Creators are also adopting AI. A Wondercraft report found that 80% of creators use AI at some point in their workflow. POP.STORE recently launched an AI ECHO ME program, an agentic commerce platform that helps creators identify revenue opportunities and sort through DMs. CEO Gautam Goswami said creators are "basically chickens with their heads cut off running around all day long," adding that creators have told him 80% of DMs go unanswered.
CTV marketing: AI adoption remains low
When asked about CTV campaigns, 82% of survey respondents said they are not using AI in streaming marketing. That lags far behind other digital channels. "AI adoption in CTV has historically lagged because TV was built on a broadcast mindset, whereas social media was built on data," Brian Albert, YouTube's managing director of U.S. video deals and creative works, said in an email.
Barriers and emerging tools in CTV
CTV has become more addressable in recent years, with advertisers using first-party data, attention signals and contextual intelligence for targeting. Harry Browne, vp of TV, audio and display innovation at Tinuiti, said AI is "starting to creep into the CTV space in a lot of different places," including audience and contextual targeting.
Among the 18% of marketers using AI for CTV, 69% use it for data analysis, and 54% use it for content creation and ad placement buying. Amazon's Complete TV tool offers AI-powered recommendations to optimize spending across Prime Video and other premium streaming publishers. Roku partners with AI companies on creative production within its Ads Manager platform. Sarah Harms, Roku's vp of ad marketing and measurement, said the tools have "helped democratize access to advertising on CTV," but added, "there's a lot of bad AI content out there, and we haven't really seen that infiltrate CTV like it has in the social platforms."

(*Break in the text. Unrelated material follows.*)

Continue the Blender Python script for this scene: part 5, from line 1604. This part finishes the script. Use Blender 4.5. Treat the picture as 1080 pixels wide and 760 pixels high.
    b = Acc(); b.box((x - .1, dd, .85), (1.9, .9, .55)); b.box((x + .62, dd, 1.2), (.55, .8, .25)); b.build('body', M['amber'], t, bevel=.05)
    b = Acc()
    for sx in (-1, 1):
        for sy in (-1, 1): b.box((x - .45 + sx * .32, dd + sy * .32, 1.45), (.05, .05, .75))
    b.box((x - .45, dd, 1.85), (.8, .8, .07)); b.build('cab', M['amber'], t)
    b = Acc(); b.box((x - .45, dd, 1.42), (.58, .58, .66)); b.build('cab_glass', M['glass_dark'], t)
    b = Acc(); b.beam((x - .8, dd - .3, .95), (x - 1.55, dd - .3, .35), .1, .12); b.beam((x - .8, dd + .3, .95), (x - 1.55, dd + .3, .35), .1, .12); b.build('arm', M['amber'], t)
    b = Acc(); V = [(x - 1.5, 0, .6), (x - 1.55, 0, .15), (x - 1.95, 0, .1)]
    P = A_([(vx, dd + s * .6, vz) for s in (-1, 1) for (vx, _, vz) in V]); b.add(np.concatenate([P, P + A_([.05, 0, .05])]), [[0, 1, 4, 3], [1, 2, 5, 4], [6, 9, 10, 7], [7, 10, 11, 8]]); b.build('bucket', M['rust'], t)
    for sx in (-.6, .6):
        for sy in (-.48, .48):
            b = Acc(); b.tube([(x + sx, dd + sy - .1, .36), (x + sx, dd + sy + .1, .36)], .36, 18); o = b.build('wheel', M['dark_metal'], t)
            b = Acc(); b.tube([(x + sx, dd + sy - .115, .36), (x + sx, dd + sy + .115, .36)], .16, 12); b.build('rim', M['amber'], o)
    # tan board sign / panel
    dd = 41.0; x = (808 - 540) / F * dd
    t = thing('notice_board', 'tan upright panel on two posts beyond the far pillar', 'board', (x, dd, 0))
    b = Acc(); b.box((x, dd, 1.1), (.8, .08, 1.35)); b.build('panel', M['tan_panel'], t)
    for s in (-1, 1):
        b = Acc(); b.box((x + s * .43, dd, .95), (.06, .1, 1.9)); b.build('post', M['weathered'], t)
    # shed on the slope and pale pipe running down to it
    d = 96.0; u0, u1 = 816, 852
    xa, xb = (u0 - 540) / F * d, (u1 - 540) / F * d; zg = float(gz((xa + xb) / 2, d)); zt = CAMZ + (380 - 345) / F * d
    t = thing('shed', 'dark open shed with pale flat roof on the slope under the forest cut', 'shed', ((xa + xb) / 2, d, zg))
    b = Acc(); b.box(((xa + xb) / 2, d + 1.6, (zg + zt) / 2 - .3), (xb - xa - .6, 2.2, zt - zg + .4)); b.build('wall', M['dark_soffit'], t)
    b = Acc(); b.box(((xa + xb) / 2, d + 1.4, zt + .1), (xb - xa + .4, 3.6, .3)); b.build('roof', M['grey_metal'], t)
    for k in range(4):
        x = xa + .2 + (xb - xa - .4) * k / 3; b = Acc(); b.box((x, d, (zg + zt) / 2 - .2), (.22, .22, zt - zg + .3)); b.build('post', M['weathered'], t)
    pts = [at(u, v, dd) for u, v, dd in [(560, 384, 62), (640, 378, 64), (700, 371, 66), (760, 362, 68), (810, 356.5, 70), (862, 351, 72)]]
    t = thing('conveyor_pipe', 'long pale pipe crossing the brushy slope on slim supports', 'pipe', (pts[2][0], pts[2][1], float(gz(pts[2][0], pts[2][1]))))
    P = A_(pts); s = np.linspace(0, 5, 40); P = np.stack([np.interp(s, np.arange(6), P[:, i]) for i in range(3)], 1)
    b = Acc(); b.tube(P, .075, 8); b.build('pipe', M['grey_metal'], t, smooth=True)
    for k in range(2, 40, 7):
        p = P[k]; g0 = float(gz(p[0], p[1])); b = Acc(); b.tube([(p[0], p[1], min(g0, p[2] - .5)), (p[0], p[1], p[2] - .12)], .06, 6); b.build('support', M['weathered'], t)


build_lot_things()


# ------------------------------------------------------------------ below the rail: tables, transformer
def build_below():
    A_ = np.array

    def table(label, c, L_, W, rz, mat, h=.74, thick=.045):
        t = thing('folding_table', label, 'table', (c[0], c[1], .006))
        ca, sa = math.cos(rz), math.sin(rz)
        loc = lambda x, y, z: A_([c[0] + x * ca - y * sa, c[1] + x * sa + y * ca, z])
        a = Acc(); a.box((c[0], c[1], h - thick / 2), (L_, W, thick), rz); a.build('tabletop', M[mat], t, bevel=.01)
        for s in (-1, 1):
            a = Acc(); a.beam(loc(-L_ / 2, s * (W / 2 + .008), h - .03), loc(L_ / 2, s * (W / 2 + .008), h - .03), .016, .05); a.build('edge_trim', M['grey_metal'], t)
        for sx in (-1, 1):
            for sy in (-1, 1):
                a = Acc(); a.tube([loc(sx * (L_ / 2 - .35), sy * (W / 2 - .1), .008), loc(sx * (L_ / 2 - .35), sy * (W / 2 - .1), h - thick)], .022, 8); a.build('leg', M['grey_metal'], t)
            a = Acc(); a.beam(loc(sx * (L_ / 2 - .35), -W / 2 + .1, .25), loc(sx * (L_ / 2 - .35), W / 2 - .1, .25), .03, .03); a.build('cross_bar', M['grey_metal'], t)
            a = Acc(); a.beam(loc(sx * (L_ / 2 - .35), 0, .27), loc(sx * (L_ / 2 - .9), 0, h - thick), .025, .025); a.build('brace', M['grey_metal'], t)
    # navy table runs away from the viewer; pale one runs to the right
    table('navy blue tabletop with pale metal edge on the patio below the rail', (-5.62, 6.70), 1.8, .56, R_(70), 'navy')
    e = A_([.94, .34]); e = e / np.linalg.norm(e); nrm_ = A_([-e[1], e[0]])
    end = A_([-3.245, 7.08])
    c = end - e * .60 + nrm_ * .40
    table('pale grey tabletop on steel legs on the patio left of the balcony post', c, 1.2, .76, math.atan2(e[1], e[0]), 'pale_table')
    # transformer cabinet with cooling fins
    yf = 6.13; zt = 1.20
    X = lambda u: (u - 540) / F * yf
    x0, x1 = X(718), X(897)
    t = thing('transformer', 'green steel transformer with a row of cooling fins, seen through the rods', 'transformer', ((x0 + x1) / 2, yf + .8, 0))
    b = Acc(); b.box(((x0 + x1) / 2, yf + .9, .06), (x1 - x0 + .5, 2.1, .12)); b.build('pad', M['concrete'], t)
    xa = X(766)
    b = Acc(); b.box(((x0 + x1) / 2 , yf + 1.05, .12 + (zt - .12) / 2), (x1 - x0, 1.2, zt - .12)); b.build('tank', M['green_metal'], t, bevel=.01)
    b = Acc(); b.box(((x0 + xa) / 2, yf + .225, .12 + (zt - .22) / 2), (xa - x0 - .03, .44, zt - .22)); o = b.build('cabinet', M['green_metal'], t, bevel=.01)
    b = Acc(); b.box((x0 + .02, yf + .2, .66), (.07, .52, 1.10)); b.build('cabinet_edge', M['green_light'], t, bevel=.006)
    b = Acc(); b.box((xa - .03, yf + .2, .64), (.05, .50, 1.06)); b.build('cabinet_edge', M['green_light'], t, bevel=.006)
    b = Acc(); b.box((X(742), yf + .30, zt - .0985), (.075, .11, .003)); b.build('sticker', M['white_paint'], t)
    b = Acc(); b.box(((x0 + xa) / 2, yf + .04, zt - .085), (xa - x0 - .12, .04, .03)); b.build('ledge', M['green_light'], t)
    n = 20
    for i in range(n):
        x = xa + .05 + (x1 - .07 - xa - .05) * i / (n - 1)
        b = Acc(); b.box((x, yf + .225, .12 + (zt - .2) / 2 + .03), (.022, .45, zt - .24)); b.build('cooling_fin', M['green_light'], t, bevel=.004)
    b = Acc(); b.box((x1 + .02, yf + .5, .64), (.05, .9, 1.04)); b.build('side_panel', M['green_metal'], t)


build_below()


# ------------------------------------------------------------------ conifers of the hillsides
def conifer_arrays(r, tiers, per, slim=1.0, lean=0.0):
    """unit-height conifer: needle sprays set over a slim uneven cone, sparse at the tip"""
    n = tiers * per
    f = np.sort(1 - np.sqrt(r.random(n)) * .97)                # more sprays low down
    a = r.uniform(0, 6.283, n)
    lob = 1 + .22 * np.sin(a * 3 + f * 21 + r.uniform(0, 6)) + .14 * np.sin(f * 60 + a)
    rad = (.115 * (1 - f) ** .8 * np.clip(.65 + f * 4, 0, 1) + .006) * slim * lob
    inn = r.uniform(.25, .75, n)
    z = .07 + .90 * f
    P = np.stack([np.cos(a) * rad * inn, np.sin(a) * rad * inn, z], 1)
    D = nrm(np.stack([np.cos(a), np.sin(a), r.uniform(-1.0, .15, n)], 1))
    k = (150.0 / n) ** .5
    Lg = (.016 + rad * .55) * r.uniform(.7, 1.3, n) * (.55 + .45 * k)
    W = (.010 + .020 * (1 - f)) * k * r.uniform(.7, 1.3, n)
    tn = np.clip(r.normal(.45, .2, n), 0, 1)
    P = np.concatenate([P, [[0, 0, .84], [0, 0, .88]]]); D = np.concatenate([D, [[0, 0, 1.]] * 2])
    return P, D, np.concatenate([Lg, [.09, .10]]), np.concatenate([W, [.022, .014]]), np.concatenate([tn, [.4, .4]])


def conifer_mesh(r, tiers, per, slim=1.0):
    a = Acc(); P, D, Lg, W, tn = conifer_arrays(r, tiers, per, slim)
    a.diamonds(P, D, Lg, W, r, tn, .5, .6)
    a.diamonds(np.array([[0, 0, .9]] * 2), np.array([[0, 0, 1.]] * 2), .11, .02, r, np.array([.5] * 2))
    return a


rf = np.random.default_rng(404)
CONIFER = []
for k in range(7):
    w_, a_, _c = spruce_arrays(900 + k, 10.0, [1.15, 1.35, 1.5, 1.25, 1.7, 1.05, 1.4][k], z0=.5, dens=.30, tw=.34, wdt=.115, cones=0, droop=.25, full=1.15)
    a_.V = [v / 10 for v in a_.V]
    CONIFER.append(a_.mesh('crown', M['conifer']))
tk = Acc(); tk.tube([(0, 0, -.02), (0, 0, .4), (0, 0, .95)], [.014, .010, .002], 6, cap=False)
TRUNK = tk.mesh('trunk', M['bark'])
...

In April 2026, a group of AI researchers, including several Netflix employees, debuted VOID, a tool that can remove objects from video clips and alter scenes. The team wrote that VOID "applies high-level reasoning and world knowledge" to video editing. Cory Treffiletti, chief marketing officer of AI-driven ad tech company Rembrand, noted that barriers to AI in CTV include "fragmented identity resolution and siloed measurement."
Browne said advertisers remain protective of CTV creative. "CTV is the type of creative that advertisers are most precious about. They have the most pride in what they put on the biggest screen in the house," he said. "There is hesitancy to turn that over to an AI creative technology, where if something looks a little bit off, it could make the whole creative fall apart."
Why this matters for marketing professionals
The survey signals a clear divide: marketers are comfortable using AI in data-heavy, fast-moving channels like social media, but they hesitate in areas where human trust and creative quality dominate. For influencer marketing, the data analysis and creator discovery uses of AI are gaining traction without replacing human influencers. In CTV, adoption is slow but tools for targeting and creative production are maturing. Marketing professionals who understand where AI adds measurable value - and where a light touch is needed - can gain an edge as these channels evolve.